**Raw data**
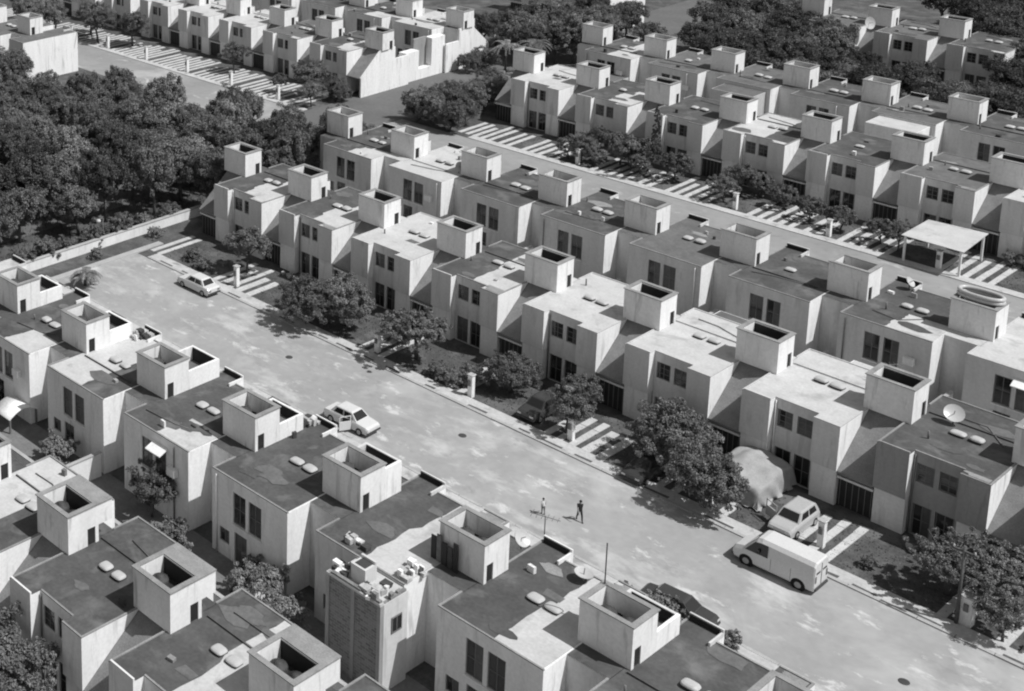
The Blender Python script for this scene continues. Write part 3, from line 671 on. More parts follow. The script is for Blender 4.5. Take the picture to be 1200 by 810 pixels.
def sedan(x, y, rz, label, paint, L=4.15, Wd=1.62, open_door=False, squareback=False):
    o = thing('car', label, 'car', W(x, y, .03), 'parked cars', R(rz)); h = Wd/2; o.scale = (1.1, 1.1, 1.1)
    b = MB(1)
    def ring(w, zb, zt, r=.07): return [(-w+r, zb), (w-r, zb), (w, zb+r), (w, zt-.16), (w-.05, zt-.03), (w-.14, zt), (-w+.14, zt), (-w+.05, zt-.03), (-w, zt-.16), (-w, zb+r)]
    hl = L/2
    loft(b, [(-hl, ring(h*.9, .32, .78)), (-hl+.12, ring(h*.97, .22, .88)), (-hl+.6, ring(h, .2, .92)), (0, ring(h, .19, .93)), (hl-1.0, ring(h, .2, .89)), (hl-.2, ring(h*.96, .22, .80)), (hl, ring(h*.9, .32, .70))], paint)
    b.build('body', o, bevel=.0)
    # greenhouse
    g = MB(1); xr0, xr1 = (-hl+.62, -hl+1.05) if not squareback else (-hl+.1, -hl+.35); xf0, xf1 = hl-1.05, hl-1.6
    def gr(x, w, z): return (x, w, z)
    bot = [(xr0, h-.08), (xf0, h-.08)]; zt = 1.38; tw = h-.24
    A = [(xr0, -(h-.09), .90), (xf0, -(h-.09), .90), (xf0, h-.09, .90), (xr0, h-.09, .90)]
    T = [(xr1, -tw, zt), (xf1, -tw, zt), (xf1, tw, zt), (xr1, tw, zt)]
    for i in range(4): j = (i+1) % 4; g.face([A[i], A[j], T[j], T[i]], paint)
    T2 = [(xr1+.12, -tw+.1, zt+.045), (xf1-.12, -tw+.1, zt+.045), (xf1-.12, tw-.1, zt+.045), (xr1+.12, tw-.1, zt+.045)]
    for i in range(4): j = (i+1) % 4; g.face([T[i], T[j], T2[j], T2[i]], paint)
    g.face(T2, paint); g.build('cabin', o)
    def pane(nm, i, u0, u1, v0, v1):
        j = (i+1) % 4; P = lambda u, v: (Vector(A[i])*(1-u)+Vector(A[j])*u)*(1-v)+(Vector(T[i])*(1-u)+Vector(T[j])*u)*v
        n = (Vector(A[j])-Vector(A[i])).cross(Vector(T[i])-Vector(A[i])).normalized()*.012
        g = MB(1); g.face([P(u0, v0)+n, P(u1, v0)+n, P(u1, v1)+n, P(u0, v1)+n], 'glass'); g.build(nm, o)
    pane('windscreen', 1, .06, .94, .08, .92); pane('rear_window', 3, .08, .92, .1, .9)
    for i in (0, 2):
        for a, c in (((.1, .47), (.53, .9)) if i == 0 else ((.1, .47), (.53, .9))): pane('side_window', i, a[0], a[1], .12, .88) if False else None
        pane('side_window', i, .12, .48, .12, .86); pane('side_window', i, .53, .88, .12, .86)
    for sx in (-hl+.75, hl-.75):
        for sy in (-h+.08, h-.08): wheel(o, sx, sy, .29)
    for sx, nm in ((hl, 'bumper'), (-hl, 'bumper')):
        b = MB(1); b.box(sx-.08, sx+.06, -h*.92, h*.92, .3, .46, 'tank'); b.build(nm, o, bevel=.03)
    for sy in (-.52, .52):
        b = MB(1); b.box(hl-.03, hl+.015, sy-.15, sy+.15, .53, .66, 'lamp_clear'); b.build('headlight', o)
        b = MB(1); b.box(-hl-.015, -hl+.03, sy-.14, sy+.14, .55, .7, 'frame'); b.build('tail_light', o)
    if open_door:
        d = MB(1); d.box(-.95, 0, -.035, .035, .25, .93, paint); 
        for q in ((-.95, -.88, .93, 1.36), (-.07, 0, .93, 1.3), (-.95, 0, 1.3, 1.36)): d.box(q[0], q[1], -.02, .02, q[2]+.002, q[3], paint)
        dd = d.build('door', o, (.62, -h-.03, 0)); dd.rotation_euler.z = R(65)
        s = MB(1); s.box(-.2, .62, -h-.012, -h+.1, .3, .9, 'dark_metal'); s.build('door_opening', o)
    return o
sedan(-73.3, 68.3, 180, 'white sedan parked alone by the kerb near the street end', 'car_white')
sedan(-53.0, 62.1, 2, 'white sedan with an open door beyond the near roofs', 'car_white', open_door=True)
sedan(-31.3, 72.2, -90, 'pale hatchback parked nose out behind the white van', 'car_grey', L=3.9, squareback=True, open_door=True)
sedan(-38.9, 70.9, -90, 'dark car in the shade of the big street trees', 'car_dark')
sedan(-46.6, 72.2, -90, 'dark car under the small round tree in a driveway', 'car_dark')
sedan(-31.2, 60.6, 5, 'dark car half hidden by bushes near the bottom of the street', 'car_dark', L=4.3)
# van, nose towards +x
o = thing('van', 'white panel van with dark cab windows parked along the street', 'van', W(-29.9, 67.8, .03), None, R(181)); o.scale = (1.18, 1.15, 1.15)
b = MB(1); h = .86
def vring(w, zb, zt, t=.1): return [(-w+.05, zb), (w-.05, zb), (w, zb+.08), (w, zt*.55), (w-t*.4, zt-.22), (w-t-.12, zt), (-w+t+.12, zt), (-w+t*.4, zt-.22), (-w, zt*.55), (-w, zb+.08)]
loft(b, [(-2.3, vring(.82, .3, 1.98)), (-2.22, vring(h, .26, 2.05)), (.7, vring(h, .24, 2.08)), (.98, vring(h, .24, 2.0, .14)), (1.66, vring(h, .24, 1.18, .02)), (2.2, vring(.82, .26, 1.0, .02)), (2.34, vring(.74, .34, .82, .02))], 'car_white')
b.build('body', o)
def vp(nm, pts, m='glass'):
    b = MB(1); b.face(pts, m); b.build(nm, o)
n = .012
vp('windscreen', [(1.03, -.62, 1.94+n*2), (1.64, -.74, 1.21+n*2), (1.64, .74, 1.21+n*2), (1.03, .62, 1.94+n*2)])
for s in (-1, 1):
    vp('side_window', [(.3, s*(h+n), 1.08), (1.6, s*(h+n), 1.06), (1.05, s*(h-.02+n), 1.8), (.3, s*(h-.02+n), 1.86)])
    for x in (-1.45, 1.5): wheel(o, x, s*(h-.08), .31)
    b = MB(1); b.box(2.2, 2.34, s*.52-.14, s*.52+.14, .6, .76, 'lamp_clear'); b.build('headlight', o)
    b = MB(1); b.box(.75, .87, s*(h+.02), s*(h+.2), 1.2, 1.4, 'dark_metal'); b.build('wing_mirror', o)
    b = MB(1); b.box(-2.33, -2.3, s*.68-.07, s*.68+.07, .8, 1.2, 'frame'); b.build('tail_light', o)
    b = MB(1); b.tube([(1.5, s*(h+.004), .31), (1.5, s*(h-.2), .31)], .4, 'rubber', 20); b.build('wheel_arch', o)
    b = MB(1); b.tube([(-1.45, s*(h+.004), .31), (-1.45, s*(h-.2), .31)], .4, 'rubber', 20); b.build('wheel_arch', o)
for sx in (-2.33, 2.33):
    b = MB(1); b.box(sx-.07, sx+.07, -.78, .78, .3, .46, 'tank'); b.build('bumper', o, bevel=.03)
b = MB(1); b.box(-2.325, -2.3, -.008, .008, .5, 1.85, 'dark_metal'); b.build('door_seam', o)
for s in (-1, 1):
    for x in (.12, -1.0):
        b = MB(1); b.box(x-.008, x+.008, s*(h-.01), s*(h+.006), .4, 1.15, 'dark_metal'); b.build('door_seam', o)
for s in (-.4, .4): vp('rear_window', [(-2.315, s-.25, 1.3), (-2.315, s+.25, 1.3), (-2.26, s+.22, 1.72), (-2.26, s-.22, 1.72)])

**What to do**
Reproduce the material word for word, minus the images.

**Full answer**
The Blender Python script for this scene continues. Write part 3, from line 671 on. More parts follow. The script is for Blender 4.5. Take the picture to be 1200 by 810 pixels.
def sedan(x, y, rz, label, paint, L=4.15, Wd=1.62, open_door=False, squareback=False):
    o = thing('car', label, 'car', W(x, y, .03), 'parked cars', R(rz)); h = Wd/2; o.scale = (1.1, 1.1, 1.1)
    b = MB(1)
    def ring(w, zb, zt, r=.07): return [(-w+r, zb), (w-r, zb), (w, zb+r), (w, zt-.16), (w-.05, zt-.03), (w-.14, zt), (-w+.14, zt), (-w+.05, zt-.03), (-w, zt-.16), (-w, zb+r)]
    hl = L/2
    loft(b, [(-hl, ring(h*.9, .32, .78)), (-hl+.12, ring(h*.97, .22, .88)), (-hl+.6, ring(h, .2, .92)), (0, ring(h, .19, .93)), (hl-1.0, ring(h, .2, .89)), (hl-.2, ring(h*.96, .22, .80)), (hl, ring(h*.9, .32, .70))], paint)
    b.build('body', o, bevel=.0)
    # greenhouse
    g = MB(1); xr0, xr1 = (-hl+.62, -hl+1.05) if not squareback else (-hl+.1, -hl+.35); xf0, xf1 = hl-1.05, hl-1.6
    def gr(x, w, z): return (x, w, z)
    bot = [(xr0, h-.08), (xf0, h-.08)]; zt = 1.38; tw = h-.24
    A = [(xr0, -(h-.09), .90), (xf0, -(h-.09), .90), (xf0, h-.09, .90), (xr0, h-.09, .90)]
    T = [(xr1, -tw, zt), (xf1, -tw, zt), (xf1, tw, zt), (xr1, tw, zt)]
    for i in range(4): j = (i+1) % 4; g.face([A[i], A[j], T[j], T[i]], paint)
    T2 = [(xr1+.12, -tw+.1, zt+.045), (xf1-.12, -tw+.1, zt+.045), (xf1-.12, tw-.1, zt+.045), (xr1+.12, tw-.1, zt+.045)]
    for i in range(4): j = (i+1) % 4; g.face([T[i], T[j], T2[j], T2[i]], paint)
    g.face(T2, paint); g.build('cabin', o)
    def pane(nm, i, u0, u1, v0, v1):
        j = (i+1) % 4; P = lambda u, v: (Vector(A[i])*(1-u)+Vector(A[j])*u)*(1-v)+(Vector(T[i])*(1-u)+Vector(T[j])*u)*v
        n = (Vector(A[j])-Vector(A[i])).cross(Vector(T[i])-Vector(A[i])).normalized()*.012
        g = MB(1); g.face([P(u0, v0)+n, P(u1, v0)+n, P(u1, v1)+n, P(u0, v1)+n], 'glass'); g.build(nm, o)
    pane('windscreen', 1, .06, .94, .08, .92); pane('rear_window', 3, .08, .92, .1, .9)
    for i in (0, 2):
        for a, c in (((.1, .47), (.53, .9)) if i == 0 else ((.1, .47), (.53, .9))): pane('side_window', i, a[0], a[1], .12, .88) if False else None
        pane('side_window', i, .12, .48, .12, .86); pane('side_window', i, .53, .88, .12, .86)
    for sx in (-hl+.75, hl-.75):
        for sy in (-h+.08, h-.08): wheel(o, sx, sy, .29)
    for sx, nm in ((hl, 'bumper'), (-hl, 'bumper')):
        b = MB(1); b.box(sx-.08, sx+.06, -h*.92, h*.92, .3, .46, 'tank'); b.build(nm, o, bevel=.03)
    for sy in (-.52, .52):
        b = MB(1); b.box(hl-.03, hl+.015, sy-.15, sy+.15, .53, .66, 'lamp_clear'); b.build('headlight', o)
        b = MB(1); b.box(-hl-.015, -hl+.03, sy-.14, sy+.14, .55, .7, 'frame'); b.build('tail_light', o)
    if open_door:
        d = MB(1); d.box(-.95, 0, -.035, .035, .25, .93, paint); 
        for q in ((-.95, -.88, .93, 1.36), (-.07, 0, .93, 1.3), (-.95, 0, 1.3, 1.36)): d.box(q[0], q[1], -.02, .02, q[2]+.002, q[3], paint)
        dd = d.build('door', o, (.62, -h-.03, 0)); dd.rotation_euler.z = R(65)
        s = MB(1); s.box(-.2, .62, -h-.012, -h+.1, .3, .9, 'dark_metal'); s.build('door_opening', o)
    return o
sedan(-73.3, 68.3, 180, 'white sedan parked alone by the kerb near the street end', 'car_white')
sedan(-53.0, 62.1, 2, 'white sedan with an open door beyond the near roofs', 'car_white', open_door=True)
sedan(-31.3, 72.2, -90, 'pale hatchback parked nose out behind the white van', 'car_grey', L=3.9, squareback=True, open_door=True)
sedan(-38.9, 70.9, -90, 'dark car in the shade of the big street trees', 'car_dark')
sedan(-46.6, 72.2, -90, 'dark car under the small round tree in a driveway', 'car_dark')
sedan(-31.2, 60.6, 5, 'dark car half hidden by bushes near the bottom of the street', 'car_dark', L=4.3)
# van, nose towards +x
o = thing('van', 'white panel van with dark cab windows parked along the street', 'van', W(-29.9, 67.8, .03), None, R(181)); o.scale = (1.18, 1.15, 1.15)
b = MB(1); h = .86
def vring(w, zb, zt, t=.1): return [(-w+.05, zb), (w-.05, zb), (w, zb+.08), (w, zt*.55), (w-t*.4, zt-.22), (w-t-.12, zt), (-w+t+.12, zt), (-w+t*.4, zt-.22), (-w, zt*.55), (-w, zb+.08)]
loft(b, [(-2.3, vring(.82, .3, 1.98)), (-2.22, vring(h, .26, 2.05)), (.7, vring(h, .24, 2.08)), (.98, vring(h, .24, 2.0, .14)), (1.66, vring(h, .24, 1.18, .02)), (2.2, vring(.82, .26, 1.0, .02)), (2.34, vring(.74, .34, .82, .02))], 'car_white')
b.build('body', o)
def vp(nm, pts, m='glass'):
    b = MB(1); b.face(pts, m); b.build(nm, o)
n = .012
vp('windscreen', [(1.03, -.62, 1.94+n*2), (1.64, -.74, 1.21+n*2), (1.64, .74, 1.21+n*2), (1.03, .62, 1.94+n*2)])
for s in (-1, 1):
    vp('side_window', [(.3, s*(h+n), 1.08), (1.6, s*(h+n), 1.06), (1.05, s*(h-.02+n), 1.8), (.3, s*(h-.02+n), 1.86)])
    for x in (-1.45, 1.5): wheel(o, x, s*(h-.08), .31)
    b = MB(1); b.box(2.2, 2.34, s*.52-.14, s*.52+.14, .6, .76, 'lamp_clear'); b.build('headlight', o)
    b = MB(1); b.box(.75, .87, s*(h+.02), s*(h+.2), 1.2, 1.4, 'dark_metal'); b.build('wing_mirror', o)
    b = MB(1); b.box(-2.33, -2.3, s*.68-.07, s*.68+.07, .8, 1.2, 'frame'); b.build('tail_light', o)
    b = MB(1); b.tube([(1.5, s*(h+.004), .31), (1.5, s*(h-.2), .31)], .4, 'rubber', 20); b.build('wheel_arch', o)
    b = MB(1); b.tube([(-1.45, s*(h+.004), .31), (-1.45, s*(h-.2), .31)], .4, 'rubber', 20); b.build('wheel_arch', o)
for sx in (-2.33, 2.33):
    b = MB(1); b.box(sx-.07, sx+.07, -.78, .78, .3, .46, 'tank'); b.build('bumper', o, bevel=.03)
b = MB(1); b.box(-2.325, -2.3, -.008, .008, .5, 1.85, 'dark_metal'); b.build('door_seam', o)
for s in (-1, 1):
    for x in (.12, -1.0):
        b = MB(1); b.box(x-.008, x+.008, s*(h-.01), s*(h+.006), .4, 1.15, 'dark_metal'); b.build('door_seam', o)
for s in (-.4, .4): vp('rear_window', [(-2.315, s-.25, 1.3), (-2.315, s+.25, 1.3), (-2.26, s+.22, 1.72), (-2.26, s-.22, 1.72)])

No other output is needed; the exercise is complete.